Los Angeles, November 4, 2008--Sam Spear, on his San Francisco radio show, asked how Zenyatta ranked in the pantheon of female racehorses. "She's way up there," I said boldly, vaguely. When people complained about what they read in the newspaper, I used to say, "What do you expect for 50 cents--the truth?" Radio, which costs next to nothing, isn't much better, sometimes.

The first mistake in ranking the undefeated Zenyatta is that her career probably isn't over, and the Horse of the Year ballots haven't been sent out, much less counted. To give Zenyatta a finite number before the books have been closed is folly. But even if I had her final record in front of me, it would be foolhardy to say that she's just beneath Ruffian, and better than Fashion.

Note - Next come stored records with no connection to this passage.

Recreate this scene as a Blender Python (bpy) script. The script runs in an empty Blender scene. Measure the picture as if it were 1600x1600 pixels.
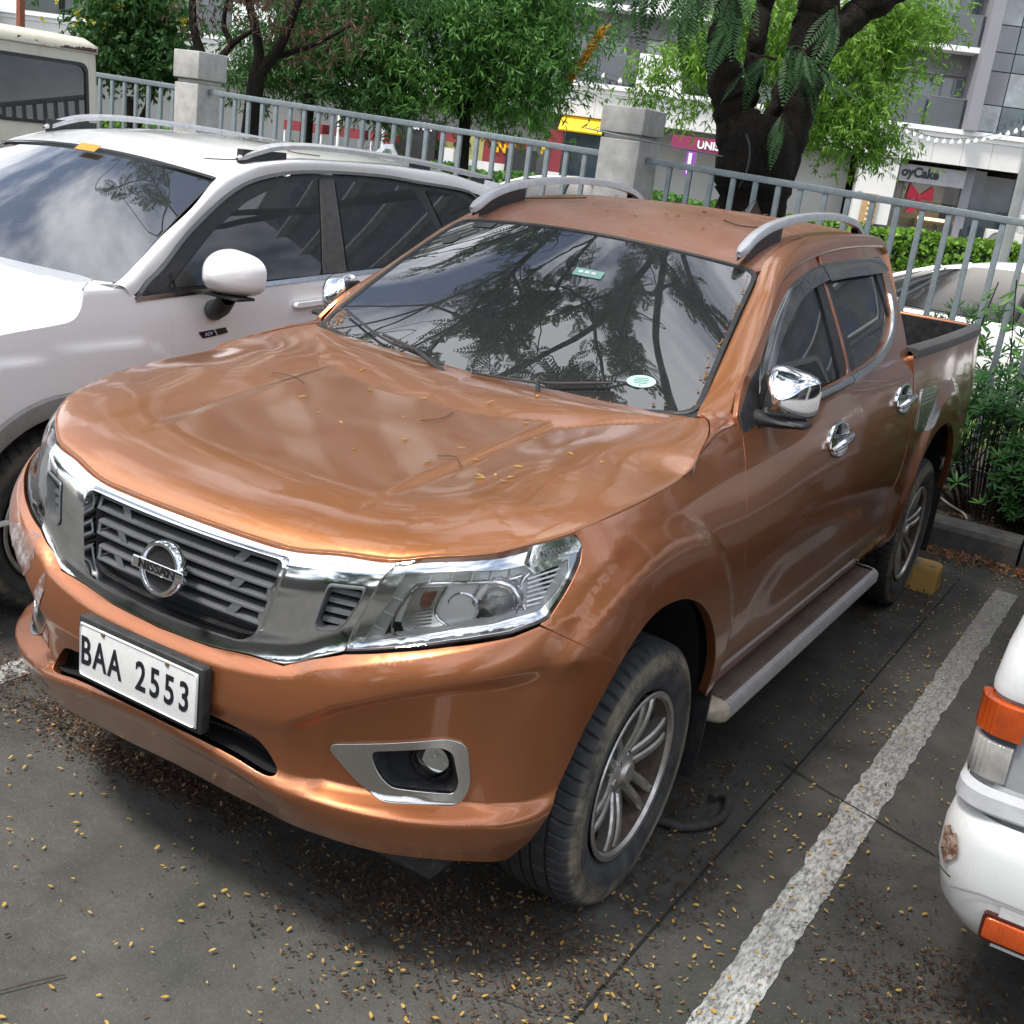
import bpy, math, random
import numpy as np
from mathutils import Vector, Matrix
from mathutils.geometry import delaunay_2d_cdt
random.seed(7); RNG=np.random.default_rng(11)
SC=bpy.context.scene; COL=SC.collection
R=math.radians
# ---------------------------------------------------------------- camera
cam_d=bpy.data.cameras.new('camera'); cam=bpy.data.objects.new('camera',cam_d); COL.objects.link(cam)
yaw,pit,rol=R(-29.42),R(17.49),R(7.58)
fw=Vector((math.sin(yaw)*math.cos(pit),math.cos(yaw)*math.cos(pit),-math.sin(pit)))
rt=fw.cross(Vector((0,0,1))).normalized(); up=rt.cross(fw)
RR=rt*math.cos(rol)+up*math.sin(rol); UU=-rt*math.sin(rol)+up*math.cos(rol)
M=Matrix((RR,UU,-fw)).transposed().to_4x4(); M.translation=Vector((1.921,-2.672,1.970)); cam.matrix_world=M
cam_d.sensor_width=36; cam_d.lens=36*1825.6/1600; cam_d.clip_start=.05; cam_d.clip_end=900
SC.camera=cam
# ---------------------------------------------------------------- sky, sun, exposure
wd=bpy.data.worlds.new('World'); SC.world=wd; wd.use_nodes=True
nt=wd.node_tree; nt.nodes.clear()
def wn(t,**k):
    n=nt.nodes.new(t)
    for a,b in k.items(): setattr(n,a,b)
    return n
SUN_EL,SUN_ROT=R(64),R(205)
sky=wn('ShaderNodeTexSky',sky_type='NISHITA',sun_disc=False,sun_elevation=SUN_EL,sun_rotation=SUN_ROT,air_density=1.0,dust_density=2.0)
tc=wn('ShaderNodeTexCoord'); mp=wn('ShaderNodeMapping'); mp.inputs['Scale'].default_value=(1,1,2.0)
nz=wn('ShaderNodeTexNoise'); nz.inputs['Scale'].default_value=2.6; nz.inputs['Detail'].default_value=7; nz.inputs['Roughness'].default_value=.6
cr=wn('ShaderNodeValToRGB'); cr.color_ramp.elements[0].position=.40; cr.color_ramp.elements[1].position=.58
mx=wn('ShaderNodeMixRGB'); mx.inputs['Color2'].default_value=(12.2,12.5,13.3,1)
bg=wn('ShaderNodeBackground'); bg.inputs['Strength'].default_value=.125
ow=wn('ShaderNodeOutputWorld'); L=nt.links.new
L(tc.outputs['Generated'],mp.inputs['Vector']);L(mp.outputs[0],nz.inputs['Vector']);L(nz.outputs['Fac'],cr.inputs[0]);L(cr.outputs[0],mx.inputs['Fac']);L(sky.outputs[0],mx.inputs['Color1']);L(mx.outputs[0],bg.inputs['Color']);L(bg.outputs[0],ow.inputs[0])
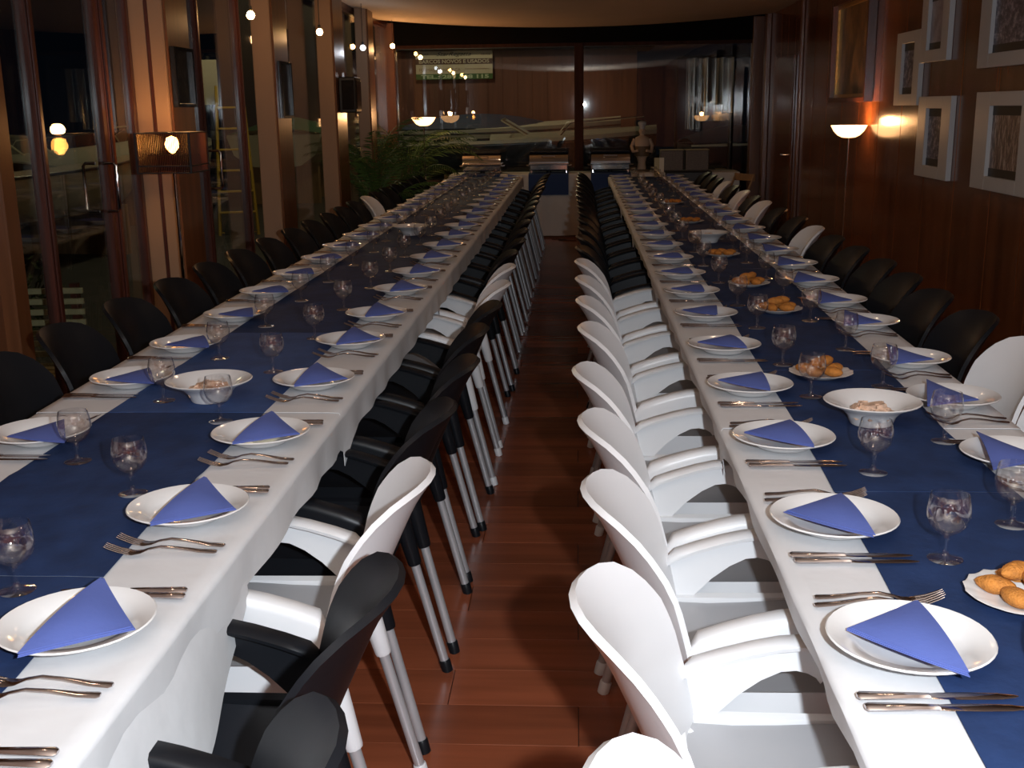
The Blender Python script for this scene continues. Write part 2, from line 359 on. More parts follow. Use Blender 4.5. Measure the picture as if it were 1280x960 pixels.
# ------------------------------------------------------------------ tables, cloths, runners
TZ = .765
LIN = lambda y: -.63
LOUT = lambda y: interp([(2.4, -1.455), (4.5, -1.50)], y)
RIN = lambda y: .36
ROUT = lambda y: interp([(2.6, 1.09), (4.0, 1.12), (6.2, 1.20)], y)
def cloth(y0, y1, fin, fout, seed, hem_in, hem_out, lift, tuck=0):
    """cloth over a table stretch: top plus two drops with soft folds; corners hang lower"""
    ny = max(18, int((y1-y0)/.045)); rows = []
    s = 1 if fout(0) > fin(0) else -1
    for j in range(ny+1):
        yy = y0+(y1-y0)*j/ny; xi, xo = fin(yy), fout(yy); r = []
        e = min(yy-y0, y1-yy); corner = max(0, 1-e/.11)
        for (xe, dirn, hem) in ((xi, -s, hem_in), (xo, s, hem_out)):
            seq = []
            hz = hem - (.10 if dirn == s else .055)*corner**1.5 + .012*noise.noise(Vector((yy*2.3, seed, 0)))
            for t in (1, .8, .6, .4, .22, .10, .03):
                fold = .017*t*math.sin(yy*21+seed+1.7*noise.noise(Vector((yy*1.5, seed, 3)))*2) + .012*t*noise.noise(Vector((yy*5, seed, t)))
                out = .004 + (-tuck*t if dirn == -s else .02*t); k_ = .35 if dirn == -s else 1
                seq.append(Vector((xe+dirn*(out+fold*.8*k_+.006*t*k_), yy, TZ-.006-(TZ-.006-hz)*t)))
            seq.append(Vector((xe-dirn*.004, yy, TZ+lift-.001)))
            r.append(seq)
        a = r[0]; b = r[1]; mid = []
        for q in (.04, .12, .25, .4, .5, .6, .75, .88, .96):
            xx = xi+(xo-xi)*q
            mid.append(Vector((xx, yy, TZ+lift+.0004*math.sin(yy*13+q*9))))
        rows.append(a + mid + list(reversed(b)))
    return MB().shell(rows, .0014)
def tables(side, fin, fout, cuts, hem_in, hem_out, seedo):
    word = 'left' if side == 'L' else 'right'
    for i, (a, b) in enumerate(zip(cuts, cuts[1:])):
        t = thing('banquet_table', 'rectangular banquet table under %s white cloth of the %s row' % (ORD[i], word), 'table', ((fin(a)+fout(a))/2, (a+b)/2, 0), 0, 'tables joined into the %s row' % word)
        cx, cy = t.location.x, t.location.y
        x0, x1 = sorted((fin(b), max(fout(a), fout(b), key=lambda v: -abs(v))))
        obj('tabletop', MB().cbox(x0-cx+.02, x1-cx-.02, a-cy+.006, b-cy-.006, TZ-.035, TZ-.006, .004), tan_wood, t)
        for lx in (x0+.16, x1-.16):
            for ly in (a+.25, b-.25): obj('leg', MB().tube([(lx-cx, ly-cy, TZ-.035), (lx-cx, ly-cy, 0)], .016), black_m, t)
        c = obj('tablecloth', cloth(a-.03, b+.03 if i < len(cuts)-2 else b+.01, fin, fout, seedo+i*1.9, hem_in(a), hem_out, .0032*(i % 2), .0 if side == 'L' else .016), white_cloth, angle=60)
        tag(c, 'white cloth on the %s row of tables, %s stretch from the camera' % (word, ORD[i]), 'tablecloth', 'white cloths of the %s row' % word)
CL = [.75, 2.88, 5.0, 7.1, 9.2, 11.3, 13.3]; CR = [.55, 2.74, 5.15, 7.3, 9.3, 11.2, 13.1]
tables('L', LIN, LOUT, CL, lambda a: .675, .55, 1)
tables('R', RIN, ROUT, CR, lambda a: .70, .56, 20)
# loose lower cloth bulging out under the first left cloth
P = []
for j in range(40):
    yy = .95+1.0*j/39; k = math.sin(min(1, (1.95-yy)/.5)*math.pi/2)
    P.append([Vector((-.632+.038*k*t**.7+.005*math.sin(yy*17)*t, yy, .735-(.08+.13*k)*t)) for t in (0, .25, .5, .75, 1)])
tag(obj('undercloth', MB().shell(P, .0014), white_cloth, angle=60), 'white lower cloth bulging out below the nearest left tablecloth', 'tablecloth')

def runner(x0f, x1f, a, b, m, label, group):
    rows = []; n = 26
    for j in range(n+1):
        yy = a+(b-a)*j/n; mid = abs(yy-(a+b)/2)
        z = TZ+.0052+.0022*max(0, 1-mid/.03)
        rows.append([Vector((x0f(yy)+.003*noise.noise(Vector((yy*3, 0, a))), yy, z-.0008)), *[Vector((x0f(yy)+(x1f(yy)-x0f(yy))*q, yy, z+.0006*noise.noise(Vector((q*5, yy*4, a))))) for q in (.15, .3, .5, .7, .85)], Vector((x1f(yy)+.003*noise.noise(Vector((yy*3, 9, a))), yy, z-.0008))])
    tag(obj('table_runner', MB().shell(rows, .0012), m, angle=60), label, 'table runner', group)
ys = [.76, 1.765, 2.843, 3.936, 5.03, 6.12, 7.2, 8.3, 9.4, 10.5, 11.6, 12.7, 13.28]
for i, (a, b) in enumerate(zip(ys, ys[1:])):
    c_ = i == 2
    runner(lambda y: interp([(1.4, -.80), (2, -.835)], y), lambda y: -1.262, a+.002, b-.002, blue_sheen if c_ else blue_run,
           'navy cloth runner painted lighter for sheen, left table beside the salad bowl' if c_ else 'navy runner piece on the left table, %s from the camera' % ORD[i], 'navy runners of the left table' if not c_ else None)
ys = [.6, 1.13, 2.231, 3.332, 4.42, 5.52, 6.6, 7.7, 8.8, 9.9, 11.0, 12.1, 13.05]
for i, (a, b) in enumerate(zip(ys, ys[1:])):
    runner(lambda y: interp([(1.2, .492), (2.4, .54), (4.5, .585)], y), lambda y: interp([(2.7, .90), (3.5, .94), (5, .965)], y), a+.002, b-.002, blue_run,
           'navy runner piece on the right table, %s from the camera' % ORD[i], 'navy runners of the right table')

# ------------------------------------------------------------------ tableware meshes
SZ = TZ + .0070
def plate_mesh():
    return MB().lathe([(0, .0), (.062, .0), (.066, .004), (.078, .010), (.086, .017), (.116, .025), (.1185, .0275), (.1165, .0295), (.088, .0215), (.079, .0145), (.066, .0078), (.040, .0062), (0, .006)], 40).mesh('plate', china, 50)
def bowl_mesh():
    return MB().lathe([(0, 0), (.050, 0), (.053, .004), (.060, .022), (.078, .040), (.116, .056), (.119, .059), (.116, .061), (.080, .046), (.062, .030), (.045, .020), (0, .018)], 40).mesh('bowl', china, 50)
def dish_mesh():
    mb = MB(); n = 48; prof = [(0, 0), (.052, 0), (.058, .004), (.088, .014), (.092, .0165), (.089, .0175), (.058, .0085), (0, .006)]
    vs = []; fs = []; m = len(prof)
    for i, (r, z) in enumerate(prof):
        for k in range(n):
            t = 2*math.pi*k/n; rr = r*(1+(.022*math.cos(16*t) if 3 <= i <= 5 else 0)); zz = z+(.0012*math.cos(16*t) if 3 <= i <= 5 else 0)
            vs.append((rr*math.cos(t), rr*math.sin(t), zz))
    for i in range(m-1):
        for k in range(n): fs.append((i*n+k, i*n+(k+1) % n, (i+1)*n+(k+1) % n, (i+1)*n+k))
    return mb.add(vs, fs).mesh('dish', china, 50)
def glass_mesh():
    o = [(0, 0), (.029, 0), (.0305, .0015), (.028, .003), (.012, .0065), (.0055, .011), (.0048, .020), (.0046, .036), (.0065, .045), (.014, .0495), (.025, .057), (.033, .068), (.0368, .081), (.0372, .093), (.0350, .107), (.0318, .121)]
    i_ = [(.0306, .1214), (.0338, .107), (.0360, .093), (.0356, .081), (.032, .070), (.0242, .060), (.013, .0525), (0, .0505)]
    return MB().lathe(o+i_, 28).mesh('wine_glass', wine_mat, 60)
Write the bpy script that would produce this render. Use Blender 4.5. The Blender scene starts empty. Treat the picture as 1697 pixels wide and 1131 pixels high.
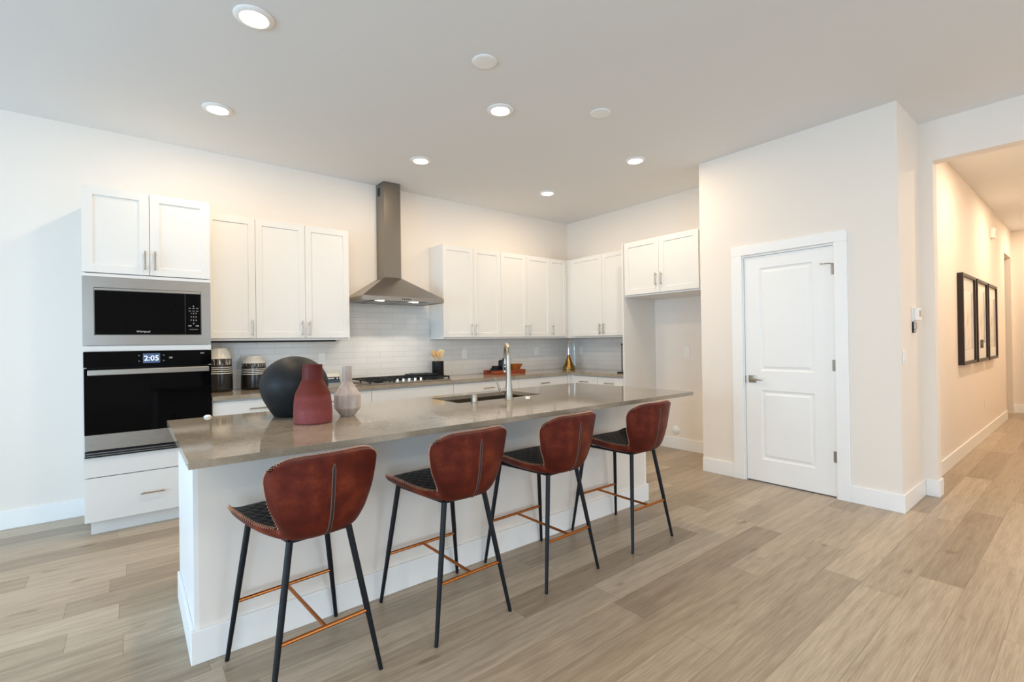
import bpy, bmesh, math, random
from mathutils import Vector, Matrix
random.seed(7)
S = bpy.context.scene
COL = S.collection
PI = math.pi

# ------------------------------------------------------------------ camera
F_PX, YAW, PITCH, ROLL, CAM_H = 789.5184, 38.7474, 0.1955, -0.8387, 1.3032
_y, _t, _r = math.radians(YAW), math.radians(PITCH), math.radians(ROLL)
fw = Vector((math.sin(_y) * math.cos(_t), math.cos(_y) * math.cos(_t), math.sin(_t)))
rt0 = Vector((math.cos(_y), -math.sin(_y), 0))
up0 = rt0.cross(fw)
rt = rt0 * math.cos(_r) + up0 * math.sin(_r)
up = -rt0 * math.sin(_r) + up0 * math.cos(_r)
cd = bpy.data.cameras.new('camera')
cam = bpy.data.objects.new('camera', cd)
COL.objects.link(cam)
cd.sensor_width = 36
cd.lens = F_PX / 1697 * 36
cd.clip_start = .05
m = Matrix((rt, up, -fw)).transposed().to_4x4()
m.translation = Vector((0, 0, CAM_H))
cam.matrix_world = m
S.camera = cam

# ------------------------------------------------------------------ light
S.view_settings.view_transform = 'Standard'
S.view_settings.look = 'None'
S.view_settings.gamma = 1
S.view_settings.use_curve_mapping = False
S.view_settings.exposure = .43
S.cycles.use_denoising = True
S.cycles.max_bounces = 14
S.cycles.diffuse_bounces = 8
W = bpy.data.worlds.new('sky')
S.world = W
W.use_nodes = True
bg = W.node_tree.nodes['Background']
bg.inputs[0].default_value = (.72, .86, 1, 1)
bg.inputs[1].default_value = 1.2


def area(name, loc, rot, sx, sy, power, col, spread=PI):
    d = bpy.data.lights.new(name, 'AREA')
    d.shape = 'RECTANGLE'
    d.size, d.size_y = sx, sy
    d.energy = power
    d.color = col
    d.spread = spread
    o = bpy.data.objects.new(name, d)
    COL.objects.link(o)
    o.location = loc
    o.rotation_euler = rot
    return o


# daylight through the glazed openings on the left and behind the camera
DAY = (.48, .74, 1)
area('daylight_patio', (-4.9, 1.6, 1.35), (0, -PI / 2, 0), 2.3, 3.6, 150, DAY)
area('daylight_rear', (-2.75, -4.45, 1.45), (PI / 2, 0, 0), 2.9, 2.2, 98, DAY)
area('daylight_rear_right', (3.1, -4.4, 1.45), (PI / 2, 0, 0), 2.2, 2.2, 34, (.62, .82, 1))
LAMP_W, LAMP_COL = 9.0, (1, .775, .52)
HALL_W, HALL_COL = 17, (1, .80, .58)

# ------------------------------------------------------------------ helpers


def srgb(r, g, b):
    f = lambda c: (c / 255 / 12.92) if c / 255 < .04045 else ((c / 255 + .055) / 1.055) ** 2.4
    return (f(r), f(g), f(b), 1)


def new_mat(name):
    mt = bpy.data.materials.new(name)
    mt.use_nodes = True
    nt = mt.node_tree
    return mt, nt, nt.nodes['Principled BSDF']


def N(nt, kind, **kw):
    n = nt.nodes.new(kind)
    for k, v in kw.items():
        setattr(n, k, v)
    return n


def math_n(nt, op, a, b=None, c=None):
    n = nt.nodes.new('ShaderNodeMath')
    n.operation = op
    for i, v in enumerate((a, b, c)):
        if v is None:
            continue
        if isinstance(v, (int, float)):
            n.inputs[i].default_value = v
        else:
            nt.links.new(v, n.inputs[i])
    return n.outputs[0]


def mix_c(nt, fac, a, b, mode='MIX'):
    n = nt.nodes.new('ShaderNodeMix')
    n.data_type = 'RGBA'
    n.blend_type = mode
    for i, v in ((0, fac), (6, a), (7, b)):
        if isinstance(v, (int, float, tuple)):
            n.inputs[i].default_value = v
        else:
            nt.links.new(v, n.inputs[i])
    return n.outputs[2]


def ocoord(nt, scale=(1, 1, 1)):
    tc = N(nt, 'ShaderNodeTexCoord')
    mp = N(nt, 'ShaderNodeMapping')
    mp.inputs['Scale'].default_value = scale
    nt.links.new(tc.outputs['Object'], mp.inputs[0])
    return mp.outputs[0]


def noise(nt, vec, scale, detail=3, rough=.5):
    n = N(nt, 'ShaderNodeTexNoise')
    n.inputs['Scale'].default_value = scale
    n.inputs['Detail'].default_value = detail
    n.inputs['Roughness'].default_value = rough
    nt.links.new(vec, n.inputs['Vector'])
    return n.outputs[0]


def ramp(nt, fac, *stops):
    n = N(nt, 'ShaderNodeValToRGB')
    cr = n.color_ramp
    while len(cr.elements) < len(stops):
        cr.elements.new(.5)
    for e, (p, c) in zip(cr.elements, stops):
        e.position = p
        e.color = c if len(c) == 4 else (*c, 1)
    nt.links.new(fac, n.inputs[0])
    return n.outputs[0]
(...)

Fashion? She was a mare who won 32 of 36 starts in the late '30s and early '40s, including 20 in a row at one stretch. That's late '30s and early '40s as in 1830s and 1840s, just so you understand this ranking problem. Fashion's best distance was four miles. In a hypothetical match race over a route of ground, who do you take, Fashion or Shuvee?

To attempt the impossible, I started off with a working list of 28 fillies. Fashion, unfortunately, did not make the first cut. I couldn't find any of her old races on YouTube, and what was the foal crop when she ran? Fifty?

I also quickly threw out Pan Zaretta, a more contemporary filly. She was a foal of 1910, and won 76 races, but the trouble was, it took her 151 starts to do so. You look at Pan Zaretta's PPs and take a deep breath. At the end of her career, as a 7-year-old, she ran seven times in 38 days. She might still be running, if she hadn't been felled by a fatal strand of pneumonia in New Orleans.

When the smoke on my desk had cleared, I still had room for Miss Woodford, a foal of 1880, who beat males, won 37 of 48 starts and was the first horse to go over the $100,000 mark in purses. Money is a poor way to assess horses of any era, but there was something about a hundred grand in 19th-century dollars that moved me. Another 19th-century filly who was around at the end of the exercise was Firenze, once ranked by the late Whitney Tower, the Sports Illustrated pundit, as one of the 10 best horses--fillies and colts--of all time. Good friend Tower was a tough sell. Writing in Classic magazine in the late 1970s, he left both Ruffian and Secretariat off his list. He didn't like the idea that Secretariat didn't run at four, and didn't beat anybody carrying 137 pounds, as Forego did. He favored Shuvee, twice the winner over colts at two miles in the Jockey Club Gold Cup, instead of Ruffian.

Since this study is restricted to fillies, I've got room for both Ruffian and Shuvee. Two of the three fillies that have won the Kentucky Derby, Regret and Genuine Risk, are also on my list. Winning Colors is not. But include Twilight Tear, Busher and All Along, all Horse of the Year champions. Personal Ensign, like Zenyatta so far, never lost, so she obviously belongs. The two double Breeders' Cup winners from overseas, Miesque and Ouija Board, are tough to evaluate. They were grass horses, and ran sparingly in the U.S., but two wins on the big stage, combined with their phenomenal achievements back home, are good enough for me.

Sorry to say, but I've left off Bayakoa, despite her two Breeders' Cup wins. Go for Wand, who broke down when she appeared to be beating Bayakoa in one of those races, is on the list. Some say she was the equal of Ruffian. My also-eligible list is formidable: Besides Bayakoa, there are Azeri and Lady's Secret, who ran some salty races against colts, and even beat them once.

You may ask, why Twilight Tear and Busher, but not Lady's Secret. Busher, off the board only once, beat the boys four times at distances up to a mile and a quarter. Twilight Tear beat males seven times, one of them a win in the Pimlico Special against Devil Diver, who was the country's best older horse in 1944.

Get back to me later about Zenyatta. Brad Free, of the Daily Racing Form, took exception when his colleague, Mike Watchmaker, called the huge filly "one for the ages." Free says that any coronation of Zenyatta is premature. "The letter 's' should be dropped from ages," he wrote. "Zenyatta currently is one for the age--the age of synthetic." I reckon Zenyatta will face colts sooner or later in 2009. What she does then will be the litmus test, no matter the surface.